The launch of Biofeed’s first-in-class attractant for female Oriental fruit flies results from 15 years of development of the core platform and more than a year of development and testing in Israel and Karnataka, India. Mango farmers on four Indian orchards saw an overall decrease of fruit-fly infestation from 95 percent to less than 5%.

Israel does not have the problem of Oriental fruit fly. However, until now there was no solution for this problem. The company took the challenge and chose to focus on India. The company worked with Kempmann Bio-organics in Bangalore to carry out the trial. Headquartered in Kfar Truman, Biofeed sees the future of agriculture in developing countries such as India and China.

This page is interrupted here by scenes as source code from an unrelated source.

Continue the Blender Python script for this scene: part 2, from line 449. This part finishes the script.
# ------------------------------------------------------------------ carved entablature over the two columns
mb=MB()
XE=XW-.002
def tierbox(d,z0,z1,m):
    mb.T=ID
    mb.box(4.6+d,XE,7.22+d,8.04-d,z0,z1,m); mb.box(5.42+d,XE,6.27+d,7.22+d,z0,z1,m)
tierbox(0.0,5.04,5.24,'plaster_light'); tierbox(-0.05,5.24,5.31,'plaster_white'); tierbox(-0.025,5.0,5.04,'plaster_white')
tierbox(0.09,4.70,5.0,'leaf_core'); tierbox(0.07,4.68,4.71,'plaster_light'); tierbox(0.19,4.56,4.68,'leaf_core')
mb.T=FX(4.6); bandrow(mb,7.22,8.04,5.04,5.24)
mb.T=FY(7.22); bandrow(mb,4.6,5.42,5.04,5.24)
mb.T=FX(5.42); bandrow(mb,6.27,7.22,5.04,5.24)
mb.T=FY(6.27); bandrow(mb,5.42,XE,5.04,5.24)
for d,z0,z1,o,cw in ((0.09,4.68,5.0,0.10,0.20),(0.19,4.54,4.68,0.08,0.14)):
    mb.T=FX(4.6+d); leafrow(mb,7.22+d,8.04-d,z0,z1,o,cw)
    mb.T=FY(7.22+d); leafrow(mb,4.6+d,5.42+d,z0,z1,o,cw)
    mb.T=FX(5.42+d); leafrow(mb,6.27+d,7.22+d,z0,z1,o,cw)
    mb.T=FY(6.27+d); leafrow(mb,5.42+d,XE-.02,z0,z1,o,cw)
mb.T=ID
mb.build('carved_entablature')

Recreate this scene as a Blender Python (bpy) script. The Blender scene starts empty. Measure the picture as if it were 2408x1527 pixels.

Biofeed’s products are used in many Israeli fruit orchards against the Mediterranean fruit fly and other common pests including the Olive fruit fly and the Peach fruit fly (Bactrocera zonata). The company has developed a liquid formula that ‘knows’ how to tie different kinds of smells to other materials, as the need arises. The result is a special ‘decoy’ that draws the target insect through smell. The decoy is slow-released from a device over the course of a year. The insect is drawn to the decoy, feeds off it and dies shortly after.

This is extremely easy to use there is no need of tractors, no need to remember to spray once a week, no need to put oneself in danger with sprays, there’s no safety equipment required. This is something that can make a dramatic change in agriculture and human health.